A1: For the final exact answer \(\frac{2}{5} - \frac{1}{10}\ln 5\) (or equivalent with \(a = 2/5\) and \(b = -1/10\)).

(a) The inequality \(|z - (2+2i)| \le 2\) represents the region inside and on a circle with center \(C(2, 2)\) and radius \(2\). The inequality \(\frac{1}{4}\pi \le \arg(z-1) \le \frac{1}{2}\pi\) represents the region between two half-lines starting from the point \(A(1, 0)\). One half-line goes in the direction of \(\pi/4\) (gradient 1) and the other vertically upwards. The required region is the intersection of these two areas.

(b) The value of \(|z|\) represents the distance from the origin \(O(0,0)\) to \(z\). The point furthest from the origin on the circle lies on the line of symmetry passing through \(O\) and the center \(C(2,2)\), which has equation \(y = x\). The maximum distance is \(OC + R\) where \(R\) is the radius. Distance \(OC = \sqrt{2^2 + 2^2} = 2\sqrt{2}\). Radius is \(2\). So the maximum distance is \(2\sqrt{2} + 2\). The point corresponding to this maximum distance is \(z_{max} = (2 + \sqrt{2}) + (2 + \sqrt{2})i\). For this point, \(z_{max} - 1 = (1 + \sqrt{2}) + (2 + \sqrt{2})i\). Since the imaginary part \(2+\sqrt{2}\) is greater than the real part \(1+\sqrt{2}\), the argument of \(z_{max}-1\) is greater than \(\pi/4\), and since both parts are positive, the argument is less than \(\pi/2\). Thus, this point lies within the shaded region.

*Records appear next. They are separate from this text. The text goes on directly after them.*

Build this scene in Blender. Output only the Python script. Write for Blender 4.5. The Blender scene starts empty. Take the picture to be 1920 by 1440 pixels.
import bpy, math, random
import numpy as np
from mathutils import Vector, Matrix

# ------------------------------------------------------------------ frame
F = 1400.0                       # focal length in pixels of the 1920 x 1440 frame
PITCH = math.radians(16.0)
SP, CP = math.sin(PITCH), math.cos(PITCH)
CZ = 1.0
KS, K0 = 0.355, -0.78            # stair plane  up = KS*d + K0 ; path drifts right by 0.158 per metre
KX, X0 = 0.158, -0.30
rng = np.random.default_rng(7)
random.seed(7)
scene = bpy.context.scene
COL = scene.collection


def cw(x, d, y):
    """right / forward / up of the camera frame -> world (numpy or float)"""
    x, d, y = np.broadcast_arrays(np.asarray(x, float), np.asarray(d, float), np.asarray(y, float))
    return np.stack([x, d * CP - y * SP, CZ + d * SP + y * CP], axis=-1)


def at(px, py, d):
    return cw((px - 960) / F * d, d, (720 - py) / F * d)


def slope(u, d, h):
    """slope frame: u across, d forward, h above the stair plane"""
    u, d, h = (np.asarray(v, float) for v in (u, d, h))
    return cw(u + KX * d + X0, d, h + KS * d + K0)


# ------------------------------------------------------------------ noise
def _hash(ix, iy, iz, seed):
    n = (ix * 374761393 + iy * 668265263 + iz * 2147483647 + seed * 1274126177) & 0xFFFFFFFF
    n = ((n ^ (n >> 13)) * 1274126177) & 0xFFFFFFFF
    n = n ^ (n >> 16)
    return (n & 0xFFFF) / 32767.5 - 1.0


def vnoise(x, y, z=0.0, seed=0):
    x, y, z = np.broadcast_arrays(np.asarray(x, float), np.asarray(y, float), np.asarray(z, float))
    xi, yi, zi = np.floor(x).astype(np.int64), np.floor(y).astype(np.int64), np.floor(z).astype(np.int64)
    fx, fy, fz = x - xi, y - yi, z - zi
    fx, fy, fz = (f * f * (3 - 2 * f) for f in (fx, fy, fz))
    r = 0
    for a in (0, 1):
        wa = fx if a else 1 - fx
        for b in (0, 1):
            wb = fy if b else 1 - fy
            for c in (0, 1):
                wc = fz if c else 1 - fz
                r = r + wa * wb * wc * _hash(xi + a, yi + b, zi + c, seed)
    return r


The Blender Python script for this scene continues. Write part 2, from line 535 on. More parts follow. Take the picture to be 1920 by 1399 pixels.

The maximum value is \(2\sqrt{2} + 2\).

(a)
B1: For sketching a circle with center \(2+2i\) and radius \(2\) (must pass through \((2,0)\) and \((0,2)\)).
B1: For drawing the two half-lines starting from \(1\) on the real axis, one vertical and one at \(\pi/4\).
B1: For shading the correct region inside the circle and between the two half-lines.
B1: For showing correct boundary conventions (solid boundaries since the inequalities are non-strict).

(b)
M1: For identifying that the maximum value of \(|z|\) is on the line through the origin and the center of the circle.
M1: For calculating the distance from the origin to the center of the circle as \(2\sqrt{2}\).
M1: For adding the radius \(2\) to this distance.
A1: For justifying that this point lies within the region and stating the exact maximum value \(2\sqrt{2} + 2\).